According to a July report, Joint Base Lewis-McChord Airmen are exceeding Air Mobility Command and Air Force averages on the year-old Air Force Fitness Test. Coming in just higher than AMC and as much as 3 percent higher than the Air Force overall in the “excellent” category, Airmen from the 62nd Airlift Wing lead the way with a 91 percent pass rate (9 percent higher than Air Force average) and more than half of all Airmen scored “excellent,” which is more than 10 percent higher than the Air Force overall.

JBLM’s 627th Air Base Group closely followed the 62nd AW with an approximately 90 percent pass rate. Patrick Conway, the exercise physiologist and fitness program manager for the 62nd AW’s Health and Wellness Center, said success on the PT track has been due to three universal factors.

“First key is ‘top down’ leadership offering support and availability to participate in fitness,” Conway said. “When leadership provides the means and policy stating ‘all members will participate in PT’ the message is clear and taken seriously. Second is unit support and direction because a unit is only as strong as its weakest member.

Taking on fitness as a unit involves everyone and ensures no one falls behind or is overlooked. Third is individual commitment and excellence. Each individual has to take responsibility for their actions and step up to the challenge of exceeding the minimums established by the Air Force, just as they do for any other Air Force duty.”
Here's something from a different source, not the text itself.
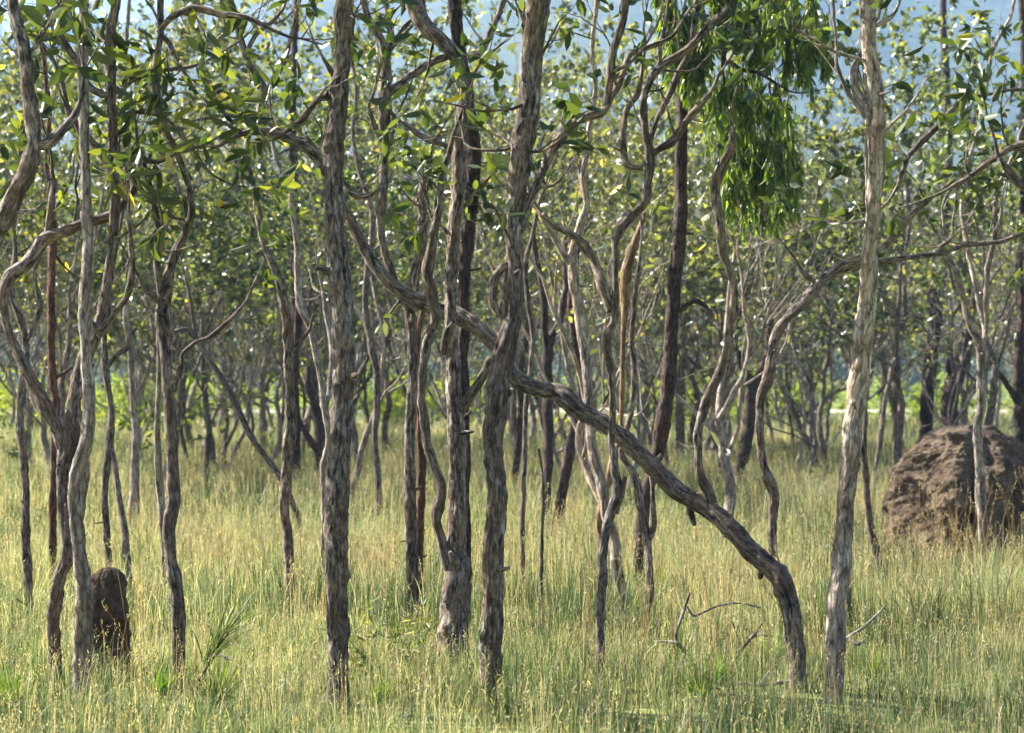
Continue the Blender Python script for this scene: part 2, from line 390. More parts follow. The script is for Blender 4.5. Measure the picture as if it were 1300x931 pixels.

The 62nd AW’s HAWC has certified hundreds of Physical Training Leaders across the installation, a process that starts with a squadron commander’s selection of an individual who exceeds Air Force PT standards. He then requires CPR and AED response certification and must be inititally and annually trained by HAWC’s health education program manager to maintain his PTL standing.

Conway said McChord is also reaching new fitness heights thanks to programs such as what’s offered at the HAWC or under HAWC personnel’s professional guidance.

“When the number of people not passing the fitness test began to increase, McChord took action and developed a ‘fitness boot camp,’” he said and added that McChord Field was recognized as the only Air Force locale in the region that started the program with HAWC-level education and training support. “Boot Camp” continues for either those who have fallen short of Air Force PT standards, or anyone who wants to increase their performance in the new, semiannual service evaluation. Those scoring above 90 only take the test annually.

Danielle Knutson, HAWC’s health education program manager, credits McChord Field leadership for allowing PT to be fun for the Airmen as they work to maintain physical readiness. It’s that “outside the box” approach that they continually promote through HAWC programs, which not only focus on exercise-based fitness, but also proper nutrition and relaxation for a more “whole person” approach to continuing health.

“When it’s fun and stimulating, it keeps people’s attention at a high level,” she said, “and when you have that high level, the things people can accomplish are so great.”

Conway said he wasn’t surprised that local Airmen exceed Air Force fitness standards because there may be only one thing that may get them out to PT in greater Seattle’s less-than-ideal weather most of the year — dedication.

“Does McChord take fitness seriously?” he rhetorically asked. “I would have to say yes for it sure is not the nine months of rain which drives people out to do PT.”